Film, TV, animation, and game appearances.

  1. 2003

    Teen Titans (animated)

    Animated

    Starring:Ron Perlman

    Cartoon Network animated series. Perlman voices the character (named 'Slade' onscreen, with the Deathstroke name avoided for broadcast standards). Five seasons. Widely regarded as the definitive animated Deathstroke.

  2. 2014

    Arrow

    TV

    Starring:Manu Bennett

    The CW series. Bennett plays Slade Wilson as Oliver Queen's primary antagonist across multiple seasons. The mirakuru-soldier characterization differs from comics but established the character's live-action visibility.

  3. 2017

    Justice League

    Film

    Starring:Joe Manganiello

    Zack Snyder directs. Manganiello cameos as Slade Wilson in the post-credits scene. The planned Deathstroke solo film was eventually cancelled.

  4. 2018

    Titans

    TV

    Starring:Esai Morales

    DC Universe / HBO Max series. Morales plays Slade Wilson in season two as the Titans' primary antagonist.

Frequently asked questions

The questions readers and collectors ask most.

What is Deathstroke's first appearance?

Deathstroke's first appearance is The New Teen Titans #2 (December 1980), created by Marv Wolfman and George Perez. The issue is both his first appearance and first cover. Slade Wilson is hired to fulfill his deceased son Grant's contract on the Titans.
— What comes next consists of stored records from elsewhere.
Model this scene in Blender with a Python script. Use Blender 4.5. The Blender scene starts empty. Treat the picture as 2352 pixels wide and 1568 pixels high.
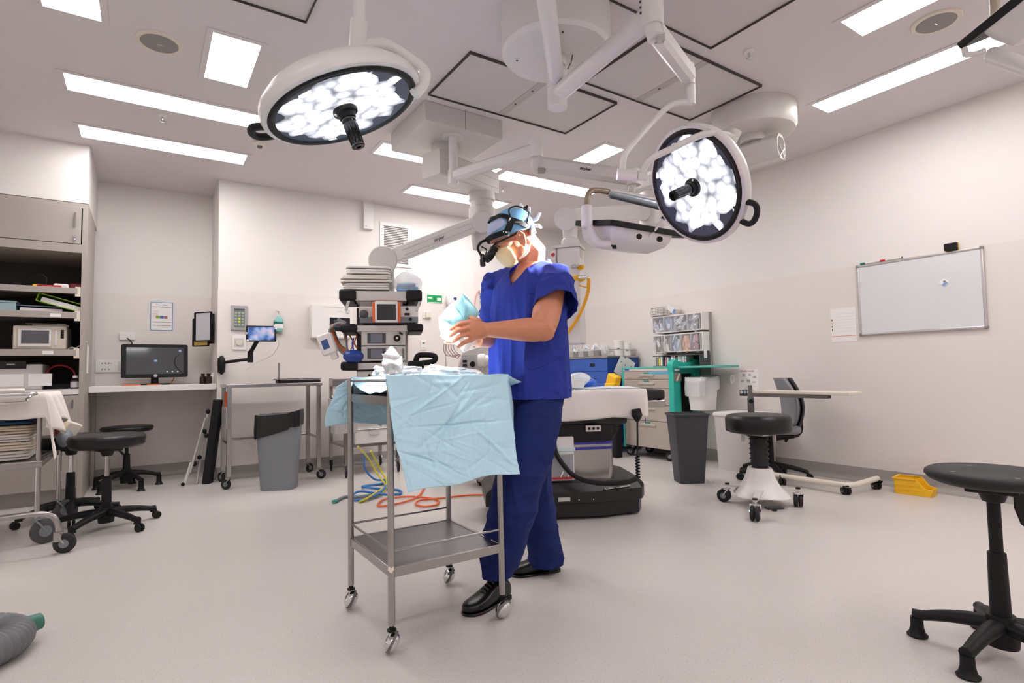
import bpy, bmesh, math, random
import numpy as np
from mathutils import Vector, Matrix, noise
PI = math.pi
SC = bpy.context.scene
COL = SC.collection
# ------------------------------------------------------------------ camera, world, exposure
FPX, YAW, PITCH, ROLL, EYE = 1272.28, 0.585664, 0.0549867, -0.019204, 1.0
_f = Vector((math.sin(YAW) * math.cos(PITCH), math.cos(YAW) * math.cos(PITCH), math.sin(PITCH)))
_r = Vector((math.cos(YAW), -math.sin(YAW), 0)); _u = _r.cross(_f)
CR = math.cos(ROLL) * _r + math.sin(ROLL) * _u
CU = -math.sin(ROLL) * _r + math.cos(ROLL) * _u
CF = _f
CO = Vector((0, 0, EYE))
cam_d = bpy.data.cameras.new('camera'); cam = bpy.data.objects.new('camera', cam_d); COL.objects.link(cam)
cam_d.sensor_width = 36; cam_d.lens = FPX * 36 / 2352; cam_d.clip_start = .05
_m = Matrix((CR, CU, -CF)).transposed().to_4x4(); _m.translation = CO
cam.matrix_world = _m
SC.camera = cam
SC.view_settings.view_transform = 'Standard'; SC.view_settings.look = 'None'
SC.view_settings.gamma = 1; SC.view_settings.exposure = 0.68; SC.view_settings.use_curve_mapping = False
wd = bpy.data.worlds.new('world'); SC.world = wd; wd.use_nodes = True
wd.node_tree.nodes['Background'].inputs[0].default_value = (1, 1, 1, 1)
wd.node_tree.nodes['Background'].inputs[1].default_value = .25
PANEL_E, LED_E = 11.0, 1.5          # brightness of the ceiling panels and of the surgical LEDs
SPOT_A, SPOT_B = 460, 1900           # watts of the two surgical lamp beams

# ------------------------------------------------------------------ measuring: a sight line cut by a plane of the room
def ray(x, y): return CR * ((x - 1176) / FPX) - CU * ((y - 784) / FPX) + CF
def az(x, y, z): d = ray(x, y); return CO + d * ((z - EYE) / d.z)
def ax(x, y, X): d = ray(x, y); return CO + d * (X / d.x)
def ay(x, y, Y): d = ray(x, y); return CO + d * (Y / d.y)
def ad(x, y, D): return CO + ray(x, y) * D

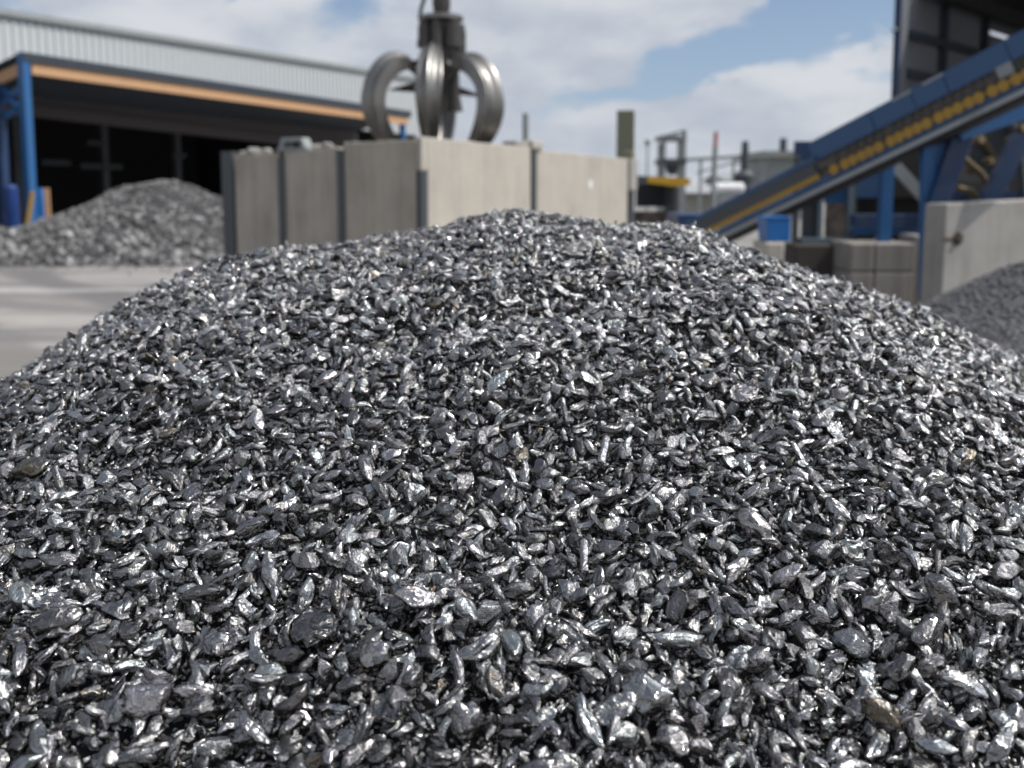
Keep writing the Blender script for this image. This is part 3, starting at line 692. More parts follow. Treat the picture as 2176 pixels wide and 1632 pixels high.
# scrap lying along the left bay wall
r = random.Random(3)
def top_left(t):
    px = proj(Cn+dL*t+Vector((0, 0, 2.3)))[0]
    if px > 727: return topz_at(px, 303+(730-px)*0, dL)
    if px > 601: return topz_at(px, 312+(725-px)*.082, dL)
    return topz_at(px, 324+(597-px)*.07, dL)
spots = [(690, .07), (668, .06), (560, .07), (533, .09), (512, .06)]
desc = ['right of the angular grey scrap part', 'touching the angular grey scrap part', 'left of the angular grey scrap part', 'second from the left end', 'nearest the left end']
for (px, s_), ds in zip(spots, desc):
    t = ray_t(px, dL); p = Cn+dL*t-nL*.09
    bm = ico(2); off = Vector((r.random()*9, r.random()*9, 0))
    for v in bm.verts: v.co = Vector((v.co.x*1.5, v.co.y, v.co.z*.8))*s_*(1+.5*mnoise.noise(v.co*1.8+off))
    me = bpy.data.meshes.new('concrete_crumb'); bm.to_mesh(me); bm.free(); me.materials.append(M['concrete_block'])
    o = bpy.data.objects.new('concrete_crumb', me); COL.objects.link(o); o.location = (p.x, p.y, top_left(t)+s_*.55)
    tag(o, 'pale rubble crumb on the left bay wall, '+ds, 'rubble', 'rubble on the bay wall')
t = ray_t(622, dL); p = Cn+dL*t-nL*.11; z = top_left(t)
sc = thing('scrap_part', (p.x, p.y, z), 'angular grey machine scrap lying on top of the left bay wall', 'machine part')
fnS = lambda a, b, c: Vector((p.x, p.y, z))+dL*a-nL*b+Vector((0, 0, c))
m = MB(); m.hexa(fnS, (-.34, .34), (-.12, .12), (.0, .05)); m.build('base_plate', M['steel_pale'], sc, bevel=.01)
m = MB(); m.prism([fnS(.30, -.1, .05), fnS(.24, -.1, .21), (fnS(-.2, -.1, .21)), fnS(-.27, -.1, .05), fnS(-.19, -.1, .05), fnS(-.15, -.1, .15), fnS(.17, -.1, .15), fnS(.2, -.1, .05)], -nL*.2); m.build('housing', M['steel_pale'], sc, bevel=.01)
m = MB(); m.tube([fnS(.02, -.08, .1), fnS(.02, .09, .1)], .04, 12); m.build('shaft', M['steel_dark'], sc, smooth=True)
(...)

Is The New Teen Titans #2 valuable?

Yes. The New Teen Titans #2 is a Bronze Age DC key. High-grade copies (CGC 9.8) have crossed $400 at auction. The book's value accelerated with the Arrow television run (Manu Bennett's Slade Wilson) and the Joe Manganiello casting in Justice League (2017).

Is Deathstroke based on Deadpool, or vice versa?

Deathstroke came first. Slade Wilson debuts in 1980; Wade Wilson (Deadpool) debuts in 1991. Rob Liefeld has stated that he based Deadpool's name and design on Deathstroke as a deliberate parody. The two characters have been mutually referenced in their respective books across three decades.

What is The Judas Contract?

Tales of the Teen Titans #42 to #44 (1984), the centerpiece Wolfman-Perez Teen Titans arc. Deathstroke had recruited Tara Markov (Terra) into the Titans as a mole; The Judas Contract is the betrayal-and-fallout arc. Tales of the Teen Titans #44 is also the first appearance of Nightwing, making the arc one of the most consequential extended runs in DC publishing. The arc was adapted as the 2017 animated film Teen Titans: The Judas Contract.

Why is Deathstroke called the Terminator?

His original codename in The New Teen Titans was 'Deathstroke the Terminator.' DC dropped the 'Terminator' suffix in the late 1980s after The Terminator film franchise (James Cameron, 1984) trademarked the name in commercial use. The character's modern name is just 'Deathstroke,' though the original Wolfman-Erwin solo title carried the full Deathstroke, the Terminator name.